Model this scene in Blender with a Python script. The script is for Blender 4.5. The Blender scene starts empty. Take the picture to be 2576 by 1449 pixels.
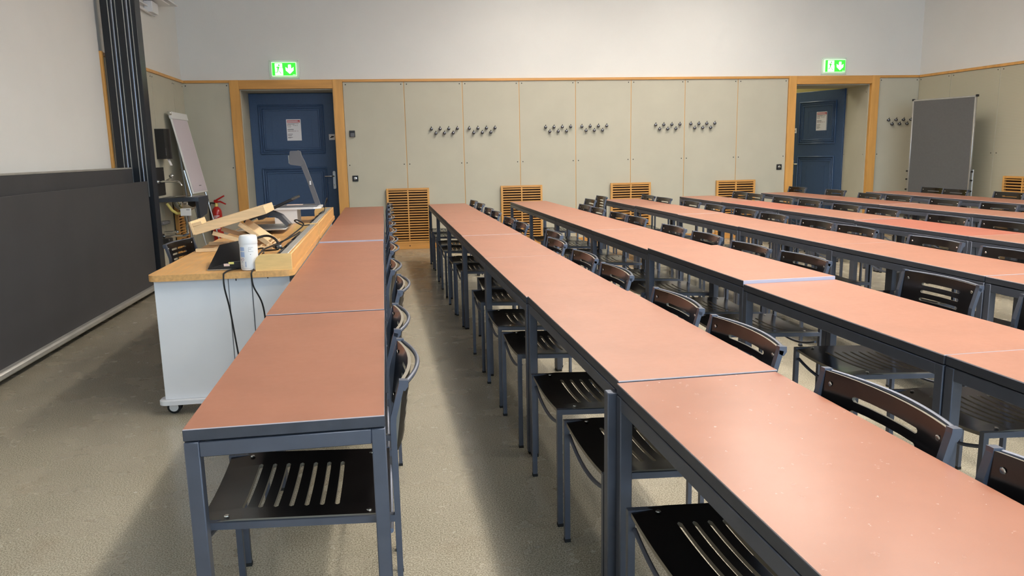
import bpy, bmesh, math, random
from mathutils import Vector, Matrix
random.seed(7)
PI = math.pi
S = bpy.context.scene
COL = S.collection
R = math.radians

# ------------------------------------------------------------------ camera
CAM_F, CAM_YAW, CAM_PITCH, CAM_ROLL, CAM_H = 1916.297, 0.1244061, 0.1753612, -0.0197496, 1.36981
def make_camera():
    cy, sy, cp, sp = math.cos(CAM_YAW), math.sin(CAM_YAW), math.cos(CAM_PITCH), math.sin(CAM_PITCH)
    f = Vector((sy*cp, cy*cp, -sp)); r = Vector((cy, -sy, 0)); u = r.cross(f)
    cr, sr = math.cos(CAM_ROLL), math.sin(CAM_ROLL)
    r2 = r*cr + u*sr; u2 = -r*sr + u*cr
    cd = bpy.data.cameras.new('camera'); cd.sensor_fit = 'HORIZONTAL'; cd.sensor_width = 36
    cd.lens = CAM_F*36/2576; cd.clip_start = 0.05; cd.clip_end = 200
    co = bpy.data.objects.new('camera', cd); COL.objects.link(co)
    m = Matrix((( r2.x, u2.x, -f.x, 0), (r2.y, u2.y, -f.y, 0), (r2.z, u2.z, -f.z, CAM_H), (0, 0, 0, 1)))
    co.matrix_world = m; S.camera = co
make_camera()

# --------------------------------------------------------------- materials
def lin(c):
    return tuple((v/255/12.92 if v/255 <= .04045 else ((v/255+.055)/1.055)**2.4) for v in c) + (1,)
def mat(name, rgb, rough=.5, metal=0, spec=.5, var=0, vscale=8, stretch=(1, 1, 1), bump=0, bscale=60, emit=0, coat=0, rvar=0):
    m = bpy.data.materials.new(name); m.use_nodes = True
    nt = m.node_tree; b = nt.nodes['Principled BSDF']; N = nt.nodes.new; L = nt.links.new
    c = lin(rgb)
    b.inputs['Base Color'].default_value = c; b.inputs['Roughness'].default_value = rough
    b.inputs['Metallic'].default_value = metal; b.inputs['Specular IOR Level'].default_value = spec
    b.inputs['Coat Weight'].default_value = coat; b.inputs['Coat Roughness'].default_value = .15
    if emit:
        b.inputs['Emission Color'].default_value = c; b.inputs['Emission Strength'].default_value = emit
    if var or bump or rvar:
        tc = N('ShaderNodeTexCoord'); mp = N('ShaderNodeMapping'); mp.inputs['Scale'].default_value = stretch
        L(tc.outputs['Object'], mp.inputs['Vector'])
    if var or rvar:
        n = N('ShaderNodeTexNoise'); n.inputs['Scale'].default_value = vscale; n.inputs['Detail'].default_value = 6
        L(mp.outputs[0], n.inputs['Vector'])
    if var:
        r = N('ShaderNodeValToRGB')
        r.color_ramp.elements[0].position = .3; r.color_ramp.elements[1].position = .7
        r.color_ramp.elements[0].color = tuple(x*(1-var) for x in c[:3]) + (1,)
        r.color_ramp.elements[1].color = tuple(min(1, x*(1+var)) for x in c[:3]) + (1,)
        L(n.outputs['Fac'], r.inputs[0]); L(r.outputs[0], b.inputs['Base Color'])
    if rvar:
        mr = N('ShaderNodeMapRange'); mr.inputs['To Min'].default_value = rough-rvar; mr.inputs['To Max'].default_value = rough+rvar
        mr.inputs['From Min'].default_value = .3; mr.inputs['From Max'].default_value = .7
        L(n.outputs['Fac'], mr.inputs['Value']); L(mr.outputs[0], b.inputs['Roughness'])
    if bump:
        n2 = N('ShaderNodeTexNoise'); n2.inputs['Scale'].default_value = bscale; n2.inputs['Detail'].default_value = 3
        L(mp.outputs[0], n2.inputs['Vector'])
        bp = N('ShaderNodeBump'); bp.inputs['Strength'].default_value = bump; bp.inputs['Distance'].default_value = .004
        L(n2.outputs['Fac'], bp.inputs['Height']); L(bp.outputs[0], b.inputs['Normal'])
    return m

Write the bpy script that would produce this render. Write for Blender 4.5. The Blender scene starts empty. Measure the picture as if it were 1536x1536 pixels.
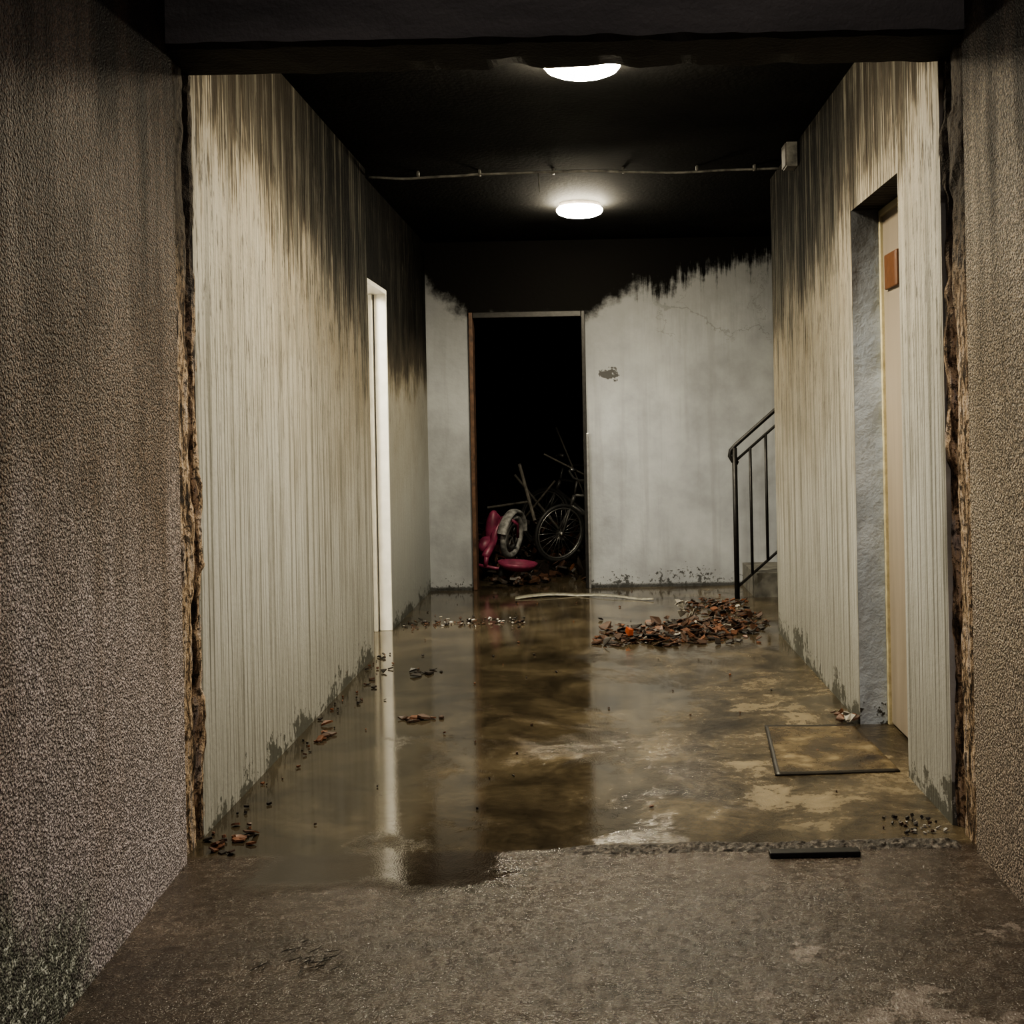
import bpy, bmesh, math, random
from mathutils import Vector, Matrix, noise as mnoise
random.seed(7)
scene = bpy.context.scene
F = 1800.0
H = 1.25

# ---------------------------------------------------------------- node helpers
class S:
    def __init__(s, m, sock): s.m=m; s.k=sock
    def __add__(s,o): return s.m.math('ADD',s,o)
    def __radd__(s,o): return s.m.math('ADD',o,s)
    def __sub__(s,o): return s.m.math('SUBTRACT',s,o)
    def __rsub__(s,o): return s.m.math('SUBTRACT',o,s)
    def __mul__(s,o): return s.m.math('MULTIPLY',s,o)
    def __rmul__(s,o): return s.m.math('MULTIPLY',o,s)
    def __truediv__(s,o): return s.m.math('DIVIDE',s,o)
class M:
    def __init__(self, name):
        self.mat=bpy.data.materials.new(name); self.mat.use_nodes=True
        self.nt=self.mat.node_tree; self.n=self.nt.nodes; self.l=self.nt.links
        self.b=self.n['Principled BSDF']
        g=self.n.new('ShaderNodeNewGeometry'); self.P=g.outputs['Position']
        sp=self.n.new('ShaderNodeSeparateXYZ'); self.l.new(self.P,sp.inputs[0])
        self.x,self.y,self.z=[S(self,sp.outputs[i]) for i in range(3)]
        sn=self.n.new('ShaderNodeSeparateXYZ'); self.l.new(g.outputs['True Normal'],sn.inputs[0])
        self.nz=S(self,sn.outputs[2]); self.ny=S(self,sn.outputs[1])
    def put(self,inp,v):
        if isinstance(v,S): self.l.new(v.k,inp)
        elif isinstance(v,(tuple,list)) and len(v)==3 and inp.type=='RGBA': inp.default_value=(*v,1)
        else: inp.default_value=v
    def math(self,op,a,b=0.0,c=None,clamp=False):
        n=self.n.new('ShaderNodeMath'); n.operation=op; n.use_clamp=clamp
        self.put(n.inputs[0],a); self.put(n.inputs[1],b)
        if c is not None: self.put(n.inputs[2],c)
        return S(self,n.outputs[0])
    def clamp(self,a): return self.math('ADD',a,0.0,clamp=True)
    def vec(self,x,y,z):
        n=self.n.new('ShaderNodeCombineXYZ')
        for i,v in enumerate((x,y,z)): self.put(n.inputs[i],v)
        return S(self,n.outputs[0])
    def noise(self,v=None,scale=1,detail=3,rough=.55,dist=0):
        n=self.n.new('ShaderNodeTexNoise')
        self.l.new(v.k if v is not None else self.P,n.inputs['Vector'])
        n.inputs['Scale'].default_value=scale; n.inputs['Detail'].default_value=detail
        n.inputs['Roughness'].default_value=rough; n.inputs['Distortion'].default_value=dist
        return S(self,n.outputs['Fac'])
    def voro(self,v=None,scale=1,feature='F1'):
        n=self.n.new('ShaderNodeTexVoronoi'); n.feature=feature
        self.l.new(v.k if v is not None else self.P,n.inputs['Vector'])
        n.inputs['Scale'].default_value=scale
        return S(self,n.outputs['Distance'])
    def ss(self,a,lo,hi):
        n=self.n.new('ShaderNodeMapRange'); n.interpolation_type='SMOOTHSTEP'
        self.put(n.inputs[0],a); self.put(n.inputs[1],lo); self.put(n.inputs[2],hi)
        return S(self,n.outputs[0])
    def lin(self,a,lo,hi,t0=0.,t1=1.):
        n=self.n.new('ShaderNodeMapRange')
        self.put(n.inputs[0],a); self.put(n.inputs[1],lo); self.put(n.inputs[2],hi); self.put(n.inputs[3],t0); self.put(n.inputs[4],t1)
        return S(self,n.outputs[0])
    def mix(self,f,a,b,bt='MIX'):
        n=self.n.new('ShaderNodeMix'); n.data_type='RGBA'; n.blend_type=bt
        self.put(n.inputs[0],f); self.put(n.inputs[6],a); self.put(n.inputs[7],b)
        return S(self,n.outputs[2])
    def ramp(self,f,stops,interp='LINEAR'):
        n=self.n.new('ShaderNodeValToRGB'); n.color_ramp.interpolation=interp
        e=n.color_ramp.elements
        while len(e)<len(stops): e.new(.5)
        for i,(p,c) in enumerate(stops):
            e[i].position=p; e[i].color=(*c,1) if isinstance(c,tuple) else (c,c,c,1)
        self.put(n.inputs[0],f); return S(self,n.outputs[0])
    def bump(self,h,strength=.5,dist=.01):
        n=self.n.new('ShaderNodeBump'); self.put(n.inputs['Strength'],strength)
        n.inputs['Distance'].default_value=dist; self.put(n.inputs['Height'],h)
        self.l.new(n.outputs[0],self.b.inputs['Normal'])
    def col(self,c): self.put(self.b.inputs['Base Color'],c); return self
    def rough(self,c): self.put(self.b.inputs['Roughness'],c); return self
    def spec(self,c): self.put(self.b.inputs['Specular IOR Level'],c); return self
    def metal(self,c): self.put(self.b.inputs['Metallic'],c); return self

def simple(name,c,r=.6,metal=0,var=.25,scale=30,bump=0.15,spec=.5):
    m=M(name); n=m.noise(scale=scale,detail=3)
    dark=tuple(v*(1-var) for v in c); lite=tuple(min(1,v*(1+var)) for v in c)
    m.col(m.ramp(n,[(.3,dark),(.7,lite)])).rough(r).metal(metal).spec(spec)
    if bump: m.bump(n,bump,.005)
    return m.mat

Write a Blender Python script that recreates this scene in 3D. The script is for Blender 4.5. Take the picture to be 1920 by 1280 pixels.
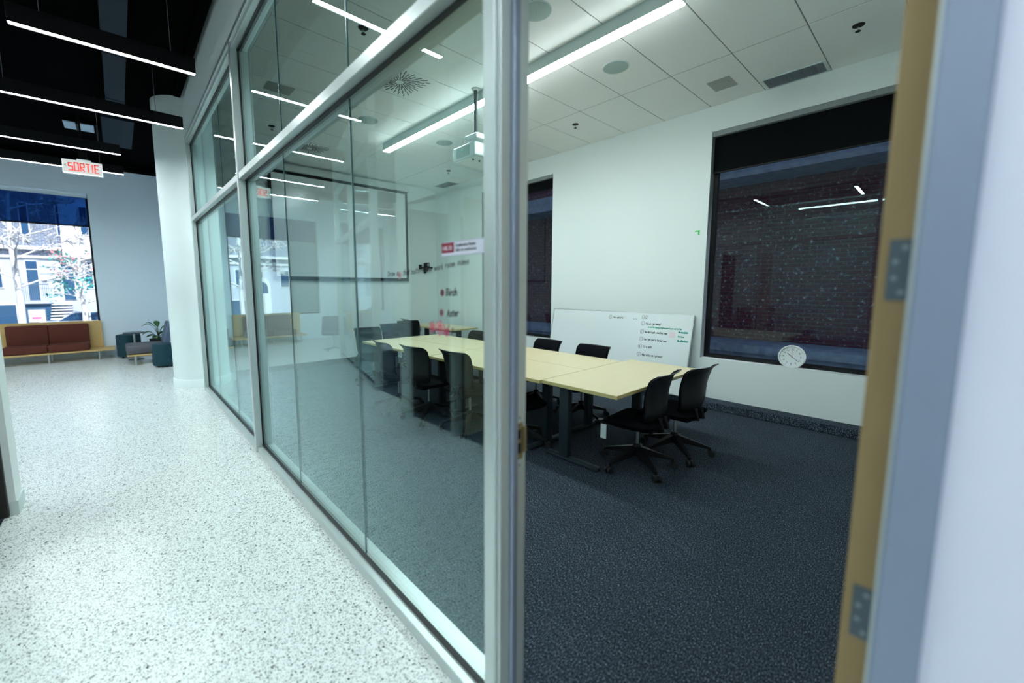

_Task to carry out_
Show, from the material above, each line that includes the string "Take".

_Written response_
Model this scene in Blender with a Python script. The script is for Blender 4.5. The Blender scene starts empty. Take the picture to be 2576 by 1449 pixels.
Write a Blender Python script that recreates this scene in 3D. The script is for Blender 4.5. Take the picture to be 1920 by 1280 pixels.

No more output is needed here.